Prima del dolce, una pausa pulita e cristallina: il sorbetto di cachi e mela verde, con il profumo vivo di lime fresco grattugiato. Un respiro. E poi la Tatin. Una Tatin di pera interpretata con modernità, dove una crema vellutata viene stesa sul piatto come un disco, su cui linee verdi vegetali tracciano un disegno astratto. Equilibrio perfetto tra comfort e innovazione. La piccola pasticceria, infine, ha portato in tavola la parte più giocosa della serata: praline lucide, pâte de fruit agrumate, piccoli bignè croccanti e bocconi dolci che hanno concluso il percorso con una carezza.
Gli chef hanno sottolineato come entrambi condividano una passione particolare per le erbe, mediterranee o toscane che siano, e come ognuno porti sempre con sé l’ingrediente del cuore.
Alla domanda: “Che emozione sperate di lasciare agli ospiti?” La risposta, simultanea, è stata semplice: “Un ricordo. Un’esperienza che rimanga nel cuore e ritorni anche nei giorni successivi”.

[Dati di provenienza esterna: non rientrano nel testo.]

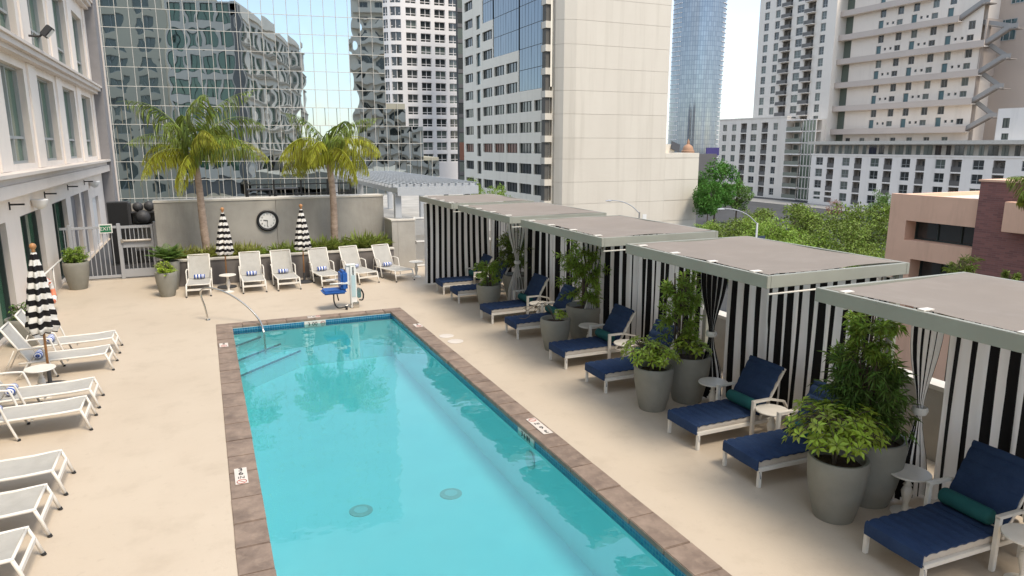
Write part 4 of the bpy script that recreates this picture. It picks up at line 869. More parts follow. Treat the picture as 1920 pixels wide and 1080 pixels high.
for k in range(8):
    a0 = 2*math.pi*k/8; MB().tube([(.27*math.cos(a0+2*math.pi/8*j/6), .27*math.sin(a0+2*math.pi/8*j/6), 0) for j in range(7)], .062, 12).build('ring_segment', M['orange'] if k % 2 else M['white'], lr, smooth='all')
MB().tube([(.345*math.cos(2*math.pi*k/24), .345*math.sin(2*math.pi*k/24), .01) for k in range(25)], .008, 6).build('rope', M['white'], lr)
ls = empty('life_ring_stand', (-3.86, 20.2, 0), label='white post carrying the life ring beside the hotel wall', cat='stand'); bx('post', -.03, .03, -.03, .03, 0, 1.0, M['white'], ls); bx('foot', -.12, .12, -.12, .12, 0.003, .03, M['white'], ls); bx('hook', .03, .2, -.02, .02, .78, .81, M['white'], ls)
wr = empty('wall_handrail', (-3.9, 22.4, 0), label='cream painted handrail along the hotel wall behind the umbrella', cat='handrail')
MB().tube([(.0, -3.0, .86), (.0, 2.0, .92)], .025, 10).build('rail', M['whitemetal'], wr, smooth='all')
for y in (-2.9, -.5, 1.9): MB().tube([(0, y, .003), (0, y, .88)], .02, 8).build('post', M['whitemetal'], wr, smooth='all')

# ------------------------------------------------------------------ city: colours
M['white_b'] = mat('tower_white', (.80, .755, .715), .7, var=.04, vscale=.1)
M['offwhite'] = mat('office_wall', (.85, .775, .645), .75, var=.05, vscale=.12)
M['blank'] = mat('blank_wall', (.66, .60, .505), .8, vscale=.16, col2=(.61, .55, .46), stretch=(1, 1, .4))
M['beige'] = mat('apartment_beige', (.79, .72, .635), .8, var=.05, vscale=.1)
M['beige2'] = mat('terrace_wall', (.80, .705, .61), .8, var=.05, vscale=.1)
M['beigedark'] = mat('terrace_dark', (.47, .39, .33), .8, var=.05, vscale=.1)
M['parapet'] = mat('balcony_parapet', (.54, .46, .40), .8, var=.06, vscale=.2)
M['lowwhite'] = mat('low_block_white', (.87, .81, .745), .75, var=.04, vscale=.15)
M['greige'] = mat('penthouse', (.45, .41, .35), .8, var=.05)
M['sage'] = mat('sage', (.13, .155, .125), .7)
M['pinkwall'] = mat('salmon_stucco', (.84, .53, .37), .85, vscale=.5, col2=(.77, .48, .33), bump=.1, bscale=15)
M['fglass'] = mat('far_glass', (.035, .04, .04), .06, spec=.8)
M['fglass2'] = mat('far_glass_curtained', (.11, .13, .115), .1, spec=.8)
M['tealdoor'] = mat('teal_door', (.09, .16, .17), .5)
M['tealglass'] = mat('teal_glass', (.03, .085, .10), .05, spec=1., coat=.5)
M['brickandreflection'] = mat('brick_and_reflection', (.20, .085, .055), .35)  # brick tone of the dark slab's band, also painted reflection in office panes
M['mirror'] = mat('mirror_glass', (.53, .595, .605), .015, metal=1.)
M['mirrordark'] = mat('blue_mirror_glass', (.14, .175, .21), .02, metal=1.)
M['mullion'] = mat('mullion', (.62, .58, .50), .5)
M['brick'] = None
m = bpy.data.materials.new('brick'); m.use_nodes = True; n = m.node_tree.nodes; L = m.node_tree.links; p = n['Principled BSDF']; p.inputs['Roughness'].default_value = .85
t = n.new('ShaderNodeTexCoord'); sx = n.new('ShaderNodeSeparateXYZ'); ad = n.new('ShaderNodeMath'); ad.operation = 'ADD'; cx_ = n.new('ShaderNodeCombineXYZ'); br = n.new('ShaderNodeTexBrick')
L.new(t.outputs['Object'], sx.inputs[0]); L.new(sx.outputs[0], ad.inputs[0]); L.new(sx.outputs[1], ad.inputs[1]); L.new(ad.outputs[0], cx_.inputs[0]); L.new(sx.outputs[2], cx_.inputs[1]); L.new(cx_.outputs[0], br.inputs['Vector'])
br.inputs['Scale'].default_value = 1; br.inputs['Brick Width'].default_value = .4; br.inputs['Row Height'].default_value = .1; br.inputs['Mortar Size'].default_value = .008; br.inputs['Color1'].default_value = (.29, .125, .105, 1); br.inputs['Color2'].default_value = (.20, .088, .078, 1); br.inputs['Mortar'].default_value = (.25, .15, .13, 1)
L.new(br.outputs['Color'], p.inputs['Base Color']); M['brick'] = m

weather(M['blank'], .5, .5, .8, (.46, .41, .33), .55, (1.6, 1.6, .07)); weather(M['offwhite'], .4, .52, .8, (.60, .53, .43), .5, (1.5, 1.5, .1)); weather(M['beige2'], .35, .5, .8, (.58, .49, .41), .5, (1.4, 1.4, .12)); weather(M['beige'], .35, .5, .8, (.58, .51, .43), .5, (1.4, 1.4, .12)); weather(M['lowwhite'], .4, .52, .8, (.62, .57, .51), .5, (1.4, 1.4, .12)); weather(M['pinkwall'], .9, .5, .8, (.50, .30, .20), .5, (1.2, 1.2, .2)); weather(M['hotel'], .8, .52, .8, (.58, .53, .48), .45, (1.5, 1.5, .15)); weather(M['hotel2'], 1.2, .52, .8, (.42, .38, .34), .5, (1.5, .6, 1))
def xframe(X, sgn=-1):   # facade in the plane x=X facing -X; s = -y (grows towards the camera)
    return lambda s, n_, z: (X-n_, -s, z)
def yframe(Y): return lambda s, n_, z: (s, Y-n_, z)     # facade in the plane y=Y facing -Y
def zrow(u, v, X=None, Y=None): return (gx(u, v, X) if X else gy(u, v, Y)).z
ZG = -10.

# ------------------------------------------------------------------ mirror glass building (stepped on its right)
gd = Vector((math.sin(R_(98.9)), math.cos(R_(98.9)), 0)); gn = Vector((-gd.y, gd.x, 0));
if gn.y > 0: gn = -gn
g0 = gw(450, 200, 60); g0.z = 0
def gplane(u, v):
    d = ray(u, v); k = (g0-_C).dot(gn)/d.dot(gn); return _C+d*k
def gs(u, v): q = gplane(u, v); return (q-g0).dot(gd), q.z
mg = empty('mirror_glass_building', (g0.x, g0.y, 0), math.atan2(gd.y, gd.x), label='stepped mirror glass office building reflecting its neighbours', cat='building')
PW, PH = 1.02, 1.535
def pane_mesh(seed):
    g = random.Random(seed); n_ = 8; b = MB(); tx, tz = g.gauss(0, .0022), g.gauss(0, .0026); d = g.uniform(.0004, .0026)*g.choice((1, 1, -1)); k1 = g.uniform(0, 6)
    for j in range(n_+1):
        for i in range(n_+1):
            x = (i/n_-.5)*(PW-.05); z = (j/n_-.5)*(PH-.05); q = (1-(2*i/n_-1)**2)*(1-(2*j/n_-1)**2); b.v.append((x, -d*q+tx*x+tz*z+.0012*math.sin(5*x/PW+k1)*math.cos(4*z/PH), z))
    for j in range(n_):
        for i in range(n_): a = j*(n_+1)+i; b.f.append((a, a+1, a+n_+2, a+n_+1)); b.m.append(0)
    return b.mesh('pane', M['mirror'], smooth='all')
PM_ = [pane_mesh(i) for i in range(14)]
steps = [(gs(719, 60)[0], 99.), (gs(761, 220)[0], gs(740, 193)[1]), (gs(794, 270)[0], gs(775, 246)[1]), (gs(824, 310)[0], gs(805, 294)[1])]    # (right edge, top)
sL = gs(150, 100)[0]-2.; zlo = gs(450, 380)[1]-1.0; zhi = gs(450, 0)[1]+1.2
rest = MB(); cols = int((steps[3][0]-sL)/PW)+1; npane = 0; gl_ = random.Random(3)
sR = [s for s, _ in steps]
c0 = sL; vis_top = gs(450, -4)[1]
zrows = [zlo+PH*k for k in range(int((zhi+16-zlo)/PH)+1)]
def right_at(z):
    r_ = sR[0]
    for (s, tp) in steps[1:]:
        if z < tp: r_ = max(r_, s)
    return r_
mull = MB()
for z in zrows:
    rr = right_at(z+PH*.5); nc = int(round((rr-sL)/PW))
    for k in range(nc):
        s = rr-PW*(k+.5)
        if z < vis_top and npane < 300: link('pane', gl_.choice(PM_), mg, (s, -.02, z+PH/2)); npane += 1
        else: rest.box(s-PW/2+.025, s+PW/2-.025, -.02, .0, z+.025, z+PH-.025)
    mull.box(sL, rr, -.05, .02, z-.022, z+.022)
for k in range(int((sR[3]-sL)/PW)+1):
    s = sR[0]-PW*int((sR[0]-sL)/PW)+PW*k if True else 0
    zt_ = max([zrows[-1]] if s <= sR[0]+.1 else [tp for (ss, tp) in steps[1:] if s <= ss+.1] or [zlo]); mull.box(s-.017, s+.017, -.045, .02, zlo, zt_)
mull.build('mullions', M['mullion'], mg); o = rest.build('upper_panes', M['mirror'], mg); o['kind'] = 'stuff'
bk = MB(); bk.box(sL, sR[0]-.05, .03, 25, ZG, zrows[-1]+PH)
for (s, tp) in steps[1:]: bk.box(sR[0]-.04, s-.05, .03+.01*steps.index((s, tp)), 20, ZG, tp-.05)
bk.build('building_mass', mat('glass_mass', (.36, .335, .255), .6), mg)
bk = MB(); bk.box(sL, sR[3], -.03, .02, ZG, zlo); bk.build('base_wall', M['concrete'], mg)

# ------------------------------------------------------------------ white tower with rounded corner
YA = 168.; ta = empty('white_tower', (gy(725, 273, YA).x, YA, ZG), label='white high-rise with a grid of square windows and rounded left corner', cat='building')
af0 = yframe(YA); O = ta.location.copy(); af = lambda s, n_, z: tuple(Vector(af0(s, n_, z))-O)
colA = [(764, 783.7), (791, 810), (817, 836.5), (843, 860.5), (869, 887)]; zr = [gy(800, v, YA).z for v in (17.5, 40, 63)]; dzA = (gy(800, 17.5, YA).z-gy(800, 290, YA).z)/12
z0A = gy(800, 17.5+14.8, YA).z; hs = []
for (ua, ub) in colA:
    xa, xb = gy(ua, 150, YA).x, gy(ub, 150, YA).x
    for k in range(-12, 3): hs.append((xa, xb, z0A+k*dzA, z0A+k*dzA+1.95))
xl = gy(760, 150, YA).x; zA1 = 46.
hs = [h for h in hs if h[2] > ZG+6 and h[3] < zA1]
wall_holes('wall', xl, xl+24, ZG, zA1, hs, M['white_b'], ta, af, .35)
gA = random.Random(4)
for h in hs: window(ta, af, h, .35, M['white_b'], gA.choice((M['fglass'], M['fglass'], M['fglass2'])), 2, 1, .10, .12, hsplit=.3)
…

E così è stato. A fine cena abbiamo avuto la possibilità di vivere uno dei momenti più sinceri e intimi della serata: l’ingresso in cucina, dove il dietro le quinte ha preso forma. Nella foto di gruppo realizzata in brigata, si respirava la soddisfazione di un lavoro corale, la complicità tra i due chef e l’energia di un team che, per una notte, ha trasformato la tecnica in emozione. La cucina — ancora calda di profumi, pentole e voce — ha rivelato la verità: i piatti vengono assaggiati in sala, ma nascono qui, tra mani, sguardi, attenzioni e silenzi. Ed è proprio lì che si percepisce il senso più profondo di una cena a quattro mani: non solo un menu, ma un incontro.